* **Recorded data**
^^^^^^^^

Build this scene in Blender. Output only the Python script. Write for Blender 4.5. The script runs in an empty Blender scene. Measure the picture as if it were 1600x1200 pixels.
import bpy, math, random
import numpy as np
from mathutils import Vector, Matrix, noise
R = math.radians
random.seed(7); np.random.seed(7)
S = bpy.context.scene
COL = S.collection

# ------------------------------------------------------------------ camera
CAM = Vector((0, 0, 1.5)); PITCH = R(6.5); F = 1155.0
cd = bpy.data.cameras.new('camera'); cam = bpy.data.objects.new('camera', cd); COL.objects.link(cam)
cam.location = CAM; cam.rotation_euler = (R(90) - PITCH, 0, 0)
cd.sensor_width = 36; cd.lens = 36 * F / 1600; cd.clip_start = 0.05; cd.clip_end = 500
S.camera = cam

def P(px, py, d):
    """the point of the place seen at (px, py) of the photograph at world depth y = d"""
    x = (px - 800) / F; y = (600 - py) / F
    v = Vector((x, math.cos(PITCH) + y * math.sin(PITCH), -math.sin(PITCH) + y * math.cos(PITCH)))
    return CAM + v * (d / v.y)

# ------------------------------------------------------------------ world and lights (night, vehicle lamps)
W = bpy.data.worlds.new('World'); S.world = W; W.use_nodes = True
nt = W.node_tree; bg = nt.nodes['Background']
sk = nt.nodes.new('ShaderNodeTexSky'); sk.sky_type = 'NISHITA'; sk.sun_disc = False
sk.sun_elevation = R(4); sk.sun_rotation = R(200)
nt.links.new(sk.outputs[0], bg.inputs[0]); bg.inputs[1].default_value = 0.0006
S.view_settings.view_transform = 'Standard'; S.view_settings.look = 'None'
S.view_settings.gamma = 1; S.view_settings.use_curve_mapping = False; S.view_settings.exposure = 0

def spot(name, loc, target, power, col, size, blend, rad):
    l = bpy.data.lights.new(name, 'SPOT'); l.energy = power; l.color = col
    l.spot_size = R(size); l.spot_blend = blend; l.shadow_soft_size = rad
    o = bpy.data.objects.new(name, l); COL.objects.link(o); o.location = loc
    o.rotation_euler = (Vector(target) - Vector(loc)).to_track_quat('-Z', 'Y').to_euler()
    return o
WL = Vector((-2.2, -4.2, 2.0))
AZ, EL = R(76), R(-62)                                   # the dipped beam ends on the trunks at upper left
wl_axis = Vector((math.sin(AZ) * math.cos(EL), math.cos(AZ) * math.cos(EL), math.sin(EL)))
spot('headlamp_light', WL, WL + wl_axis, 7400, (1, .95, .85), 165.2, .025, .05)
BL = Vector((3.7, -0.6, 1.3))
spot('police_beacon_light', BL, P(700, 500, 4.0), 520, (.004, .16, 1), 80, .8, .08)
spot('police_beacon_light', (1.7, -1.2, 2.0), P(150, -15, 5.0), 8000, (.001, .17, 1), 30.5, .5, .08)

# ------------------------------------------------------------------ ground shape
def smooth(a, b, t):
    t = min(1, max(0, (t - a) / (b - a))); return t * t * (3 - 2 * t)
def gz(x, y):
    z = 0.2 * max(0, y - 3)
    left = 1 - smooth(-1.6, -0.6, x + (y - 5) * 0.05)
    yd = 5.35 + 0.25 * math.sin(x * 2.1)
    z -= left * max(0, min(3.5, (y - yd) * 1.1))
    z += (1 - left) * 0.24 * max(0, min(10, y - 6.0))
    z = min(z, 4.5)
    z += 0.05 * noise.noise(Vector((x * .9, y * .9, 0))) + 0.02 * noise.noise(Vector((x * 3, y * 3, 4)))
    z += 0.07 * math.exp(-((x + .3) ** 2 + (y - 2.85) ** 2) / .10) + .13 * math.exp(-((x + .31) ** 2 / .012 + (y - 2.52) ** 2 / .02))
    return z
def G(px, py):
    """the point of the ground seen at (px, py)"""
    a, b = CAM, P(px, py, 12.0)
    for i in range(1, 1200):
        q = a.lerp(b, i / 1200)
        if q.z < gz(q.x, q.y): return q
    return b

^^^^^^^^

* **Task statement**
Write out exactly the lines from the start of the material through the line with "S.camera = cam". No other output is expected.

* **Answer for the task**
Build this scene in Blender. Output only the Python script. Write for Blender 4.5. The script runs in an empty Blender scene. Measure the picture as if it were 1600x1200 pixels.
import bpy, math, random
import numpy as np
from mathutils import Vector, Matrix, noise
R = math.radians
random.seed(7); np.random.seed(7)
S = bpy.context.scene
COL = S.collection

# ------------------------------------------------------------------ camera
CAM = Vector((0, 0, 1.5)); PITCH = R(6.5); F = 1155.0
cd = bpy.data.cameras.new('camera'); cam = bpy.data.objects.new('camera', cd); COL.objects.link(cam)
cam.location = CAM; cam.rotation_euler = (R(90) - PITCH, 0, 0)
cd.sensor_width = 36; cd.lens = 36 * F / 1600; cd.clip_start = 0.05; cd.clip_end = 500
S.camera = cam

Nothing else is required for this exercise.